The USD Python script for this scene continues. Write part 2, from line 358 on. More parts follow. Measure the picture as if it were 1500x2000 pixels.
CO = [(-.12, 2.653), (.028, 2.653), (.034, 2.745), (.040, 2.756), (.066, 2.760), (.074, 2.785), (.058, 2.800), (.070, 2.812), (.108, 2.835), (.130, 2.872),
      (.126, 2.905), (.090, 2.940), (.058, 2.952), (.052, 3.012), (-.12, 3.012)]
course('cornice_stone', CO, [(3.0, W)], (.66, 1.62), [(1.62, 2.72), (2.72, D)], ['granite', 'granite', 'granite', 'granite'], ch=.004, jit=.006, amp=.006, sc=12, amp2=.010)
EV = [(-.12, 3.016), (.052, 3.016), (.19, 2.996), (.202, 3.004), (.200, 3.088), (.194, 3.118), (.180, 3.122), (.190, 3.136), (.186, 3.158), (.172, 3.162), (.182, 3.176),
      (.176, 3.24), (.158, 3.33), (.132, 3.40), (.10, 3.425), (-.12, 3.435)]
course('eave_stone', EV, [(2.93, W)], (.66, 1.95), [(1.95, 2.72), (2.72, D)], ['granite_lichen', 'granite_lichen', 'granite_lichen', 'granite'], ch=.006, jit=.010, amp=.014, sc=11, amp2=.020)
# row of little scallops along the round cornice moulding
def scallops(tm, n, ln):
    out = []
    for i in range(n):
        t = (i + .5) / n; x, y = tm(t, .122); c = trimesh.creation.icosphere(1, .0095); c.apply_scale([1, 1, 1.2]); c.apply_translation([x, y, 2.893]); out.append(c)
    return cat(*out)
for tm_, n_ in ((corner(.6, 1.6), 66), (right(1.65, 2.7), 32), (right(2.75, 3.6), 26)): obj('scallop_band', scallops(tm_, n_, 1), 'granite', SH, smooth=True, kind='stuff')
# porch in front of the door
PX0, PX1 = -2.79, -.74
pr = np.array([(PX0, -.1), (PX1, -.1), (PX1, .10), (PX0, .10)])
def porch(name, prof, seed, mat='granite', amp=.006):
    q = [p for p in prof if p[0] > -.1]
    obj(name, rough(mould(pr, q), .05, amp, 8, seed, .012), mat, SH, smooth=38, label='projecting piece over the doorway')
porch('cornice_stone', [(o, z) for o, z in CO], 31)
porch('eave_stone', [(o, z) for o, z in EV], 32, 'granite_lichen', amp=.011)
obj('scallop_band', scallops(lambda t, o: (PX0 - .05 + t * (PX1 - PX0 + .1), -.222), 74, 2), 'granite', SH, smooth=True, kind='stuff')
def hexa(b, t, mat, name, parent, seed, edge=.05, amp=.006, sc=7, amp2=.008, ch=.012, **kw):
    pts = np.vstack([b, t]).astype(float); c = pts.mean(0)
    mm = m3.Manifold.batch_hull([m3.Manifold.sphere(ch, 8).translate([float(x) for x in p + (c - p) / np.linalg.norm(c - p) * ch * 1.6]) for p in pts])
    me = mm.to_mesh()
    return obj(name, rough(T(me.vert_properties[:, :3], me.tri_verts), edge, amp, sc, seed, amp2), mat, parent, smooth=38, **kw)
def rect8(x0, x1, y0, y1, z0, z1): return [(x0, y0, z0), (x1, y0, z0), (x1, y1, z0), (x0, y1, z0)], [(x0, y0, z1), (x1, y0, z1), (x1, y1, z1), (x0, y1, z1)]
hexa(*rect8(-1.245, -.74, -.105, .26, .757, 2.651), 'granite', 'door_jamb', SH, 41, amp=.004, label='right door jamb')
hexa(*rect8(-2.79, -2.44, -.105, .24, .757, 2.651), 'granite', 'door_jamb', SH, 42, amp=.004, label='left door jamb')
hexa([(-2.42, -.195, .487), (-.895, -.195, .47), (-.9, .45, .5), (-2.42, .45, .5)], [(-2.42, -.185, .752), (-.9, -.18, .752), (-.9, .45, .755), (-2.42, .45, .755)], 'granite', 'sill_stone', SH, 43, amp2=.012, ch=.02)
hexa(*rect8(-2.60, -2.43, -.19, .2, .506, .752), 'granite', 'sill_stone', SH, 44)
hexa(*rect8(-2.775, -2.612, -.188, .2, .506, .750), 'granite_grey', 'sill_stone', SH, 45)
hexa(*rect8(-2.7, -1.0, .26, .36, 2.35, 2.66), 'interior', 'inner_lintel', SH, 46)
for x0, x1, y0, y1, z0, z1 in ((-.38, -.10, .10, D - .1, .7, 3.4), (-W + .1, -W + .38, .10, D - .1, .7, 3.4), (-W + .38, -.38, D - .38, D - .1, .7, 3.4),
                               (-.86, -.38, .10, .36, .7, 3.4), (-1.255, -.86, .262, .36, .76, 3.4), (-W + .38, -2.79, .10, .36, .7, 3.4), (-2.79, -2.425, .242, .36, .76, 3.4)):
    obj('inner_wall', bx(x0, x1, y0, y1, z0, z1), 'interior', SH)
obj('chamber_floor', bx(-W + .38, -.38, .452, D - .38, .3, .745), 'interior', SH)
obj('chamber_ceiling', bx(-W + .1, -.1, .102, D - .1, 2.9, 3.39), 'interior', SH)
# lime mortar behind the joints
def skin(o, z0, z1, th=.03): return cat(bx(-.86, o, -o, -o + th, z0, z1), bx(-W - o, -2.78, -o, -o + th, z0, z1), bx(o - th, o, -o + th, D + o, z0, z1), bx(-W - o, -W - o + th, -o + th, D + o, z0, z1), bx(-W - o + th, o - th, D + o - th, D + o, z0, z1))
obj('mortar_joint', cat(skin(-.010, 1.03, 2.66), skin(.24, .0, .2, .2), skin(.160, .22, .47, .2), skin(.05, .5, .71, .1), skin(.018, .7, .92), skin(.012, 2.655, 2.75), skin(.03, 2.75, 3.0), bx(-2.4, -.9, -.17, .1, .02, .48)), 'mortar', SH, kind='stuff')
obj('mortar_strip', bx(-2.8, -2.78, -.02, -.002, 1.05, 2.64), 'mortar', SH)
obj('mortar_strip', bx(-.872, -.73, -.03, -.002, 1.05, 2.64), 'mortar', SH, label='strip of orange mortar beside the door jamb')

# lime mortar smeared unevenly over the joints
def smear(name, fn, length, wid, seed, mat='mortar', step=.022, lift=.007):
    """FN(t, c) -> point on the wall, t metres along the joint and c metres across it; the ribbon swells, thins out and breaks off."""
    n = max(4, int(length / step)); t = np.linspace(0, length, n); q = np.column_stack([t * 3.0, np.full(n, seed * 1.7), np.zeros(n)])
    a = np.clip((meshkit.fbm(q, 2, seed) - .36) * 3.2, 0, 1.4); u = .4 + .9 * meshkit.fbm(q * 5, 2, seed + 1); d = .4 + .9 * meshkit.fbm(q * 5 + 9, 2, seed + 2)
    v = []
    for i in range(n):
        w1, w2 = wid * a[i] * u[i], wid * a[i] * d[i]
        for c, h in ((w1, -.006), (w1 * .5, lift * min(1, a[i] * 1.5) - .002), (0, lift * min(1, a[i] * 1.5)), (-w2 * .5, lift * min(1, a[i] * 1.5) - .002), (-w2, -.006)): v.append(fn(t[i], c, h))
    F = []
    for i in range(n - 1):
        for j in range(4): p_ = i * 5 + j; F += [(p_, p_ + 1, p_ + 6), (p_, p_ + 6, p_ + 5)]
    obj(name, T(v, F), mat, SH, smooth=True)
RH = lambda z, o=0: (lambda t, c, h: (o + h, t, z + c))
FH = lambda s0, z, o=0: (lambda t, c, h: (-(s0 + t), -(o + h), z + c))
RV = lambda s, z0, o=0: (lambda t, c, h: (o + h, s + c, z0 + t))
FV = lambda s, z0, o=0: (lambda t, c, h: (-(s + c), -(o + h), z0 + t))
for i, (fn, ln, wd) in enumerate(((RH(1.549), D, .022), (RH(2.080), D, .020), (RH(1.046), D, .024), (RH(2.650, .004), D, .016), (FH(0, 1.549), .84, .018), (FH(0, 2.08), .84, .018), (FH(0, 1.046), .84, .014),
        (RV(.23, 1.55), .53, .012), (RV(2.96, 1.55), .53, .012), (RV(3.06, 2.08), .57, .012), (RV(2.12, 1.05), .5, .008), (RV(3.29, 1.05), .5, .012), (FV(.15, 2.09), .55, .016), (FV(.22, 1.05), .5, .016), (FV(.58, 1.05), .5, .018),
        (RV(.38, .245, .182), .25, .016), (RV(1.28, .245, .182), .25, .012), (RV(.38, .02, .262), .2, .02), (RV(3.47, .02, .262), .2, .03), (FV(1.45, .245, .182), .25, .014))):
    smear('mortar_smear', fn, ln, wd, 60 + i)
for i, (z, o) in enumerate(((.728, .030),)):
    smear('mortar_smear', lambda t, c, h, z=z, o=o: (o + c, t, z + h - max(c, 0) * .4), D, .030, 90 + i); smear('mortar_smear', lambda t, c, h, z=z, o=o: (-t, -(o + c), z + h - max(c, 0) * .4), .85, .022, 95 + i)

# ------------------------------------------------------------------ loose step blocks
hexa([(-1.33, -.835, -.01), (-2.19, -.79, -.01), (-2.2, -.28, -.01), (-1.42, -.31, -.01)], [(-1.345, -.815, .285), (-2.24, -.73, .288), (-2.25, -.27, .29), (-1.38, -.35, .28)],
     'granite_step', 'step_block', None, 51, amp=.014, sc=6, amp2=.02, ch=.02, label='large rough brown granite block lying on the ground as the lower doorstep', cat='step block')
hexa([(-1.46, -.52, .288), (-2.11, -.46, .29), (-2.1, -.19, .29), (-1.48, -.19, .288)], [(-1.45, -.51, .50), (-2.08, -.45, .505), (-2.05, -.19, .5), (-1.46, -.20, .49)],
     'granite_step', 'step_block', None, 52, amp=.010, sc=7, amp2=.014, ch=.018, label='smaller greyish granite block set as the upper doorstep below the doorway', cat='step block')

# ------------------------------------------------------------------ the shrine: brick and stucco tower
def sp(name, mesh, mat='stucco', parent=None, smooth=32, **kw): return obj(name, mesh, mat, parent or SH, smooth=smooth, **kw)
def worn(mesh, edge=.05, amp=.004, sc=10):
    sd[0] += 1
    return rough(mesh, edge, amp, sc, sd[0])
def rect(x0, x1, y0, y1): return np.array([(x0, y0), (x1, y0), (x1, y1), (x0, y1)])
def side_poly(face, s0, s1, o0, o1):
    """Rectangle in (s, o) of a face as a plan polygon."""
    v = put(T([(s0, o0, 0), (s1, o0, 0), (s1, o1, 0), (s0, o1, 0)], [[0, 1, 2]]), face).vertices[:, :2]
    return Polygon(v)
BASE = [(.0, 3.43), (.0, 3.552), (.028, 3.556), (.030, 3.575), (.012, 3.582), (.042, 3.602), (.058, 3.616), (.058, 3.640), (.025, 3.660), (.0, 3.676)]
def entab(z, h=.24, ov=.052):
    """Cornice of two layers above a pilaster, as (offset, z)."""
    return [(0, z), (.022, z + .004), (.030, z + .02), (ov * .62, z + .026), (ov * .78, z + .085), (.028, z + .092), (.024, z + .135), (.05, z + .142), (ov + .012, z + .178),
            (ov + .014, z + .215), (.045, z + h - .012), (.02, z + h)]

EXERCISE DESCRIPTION
Give back exactly the lines from the line that has "obj('inner_wall', bx(x0, x1, y0, y1, z0, z1), 'interior', SH)" to the line that has "the door jamb')", both included, and leave out all others.

TASK RESULT
    obj('inner_wall', bx(x0, x1, y0, y1, z0, z1), 'interior', SH)
obj('chamber_floor', bx(-W + .38, -.38, .452, D - .38, .3, .745), 'interior', SH)
obj('chamber_ceiling', bx(-W + .1, -.1, .102, D - .1, 2.9, 3.39), 'interior', SH)
# lime mortar behind the joints
def skin(o, z0, z1, th=.03): return cat(bx(-.86, o, -o, -o + th, z0, z1), bx(-W - o, -2.78, -o, -o + th, z0, z1), bx(o - th, o, -o + th, D + o, z0, z1), bx(-W - o, -W - o + th, -o + th, D + o, z0, z1), bx(-W - o + th, o - th, D + o - th, D + o, z0, z1))
obj('mortar_joint', cat(skin(-.010, 1.03, 2.66), skin(.24, .0, .2, .2), skin(.160, .22, .47, .2), skin(.05, .5, .71, .1), skin(.018, .7, .92), skin(.012, 2.655, 2.75), skin(.03, 2.75, 3.0), bx(-2.4, -.9, -.17, .1, .02, .48)), 'mortar', SH, kind='stuff')
obj('mortar_strip', bx(-2.8, -2.78, -.02, -.002, 1.05, 2.64), 'mortar', SH)
obj('mortar_strip', bx(-.872, -.73, -.03, -.002, 1.05, 2.64), 'mortar', SH, label='strip of orange mortar beside the door jamb')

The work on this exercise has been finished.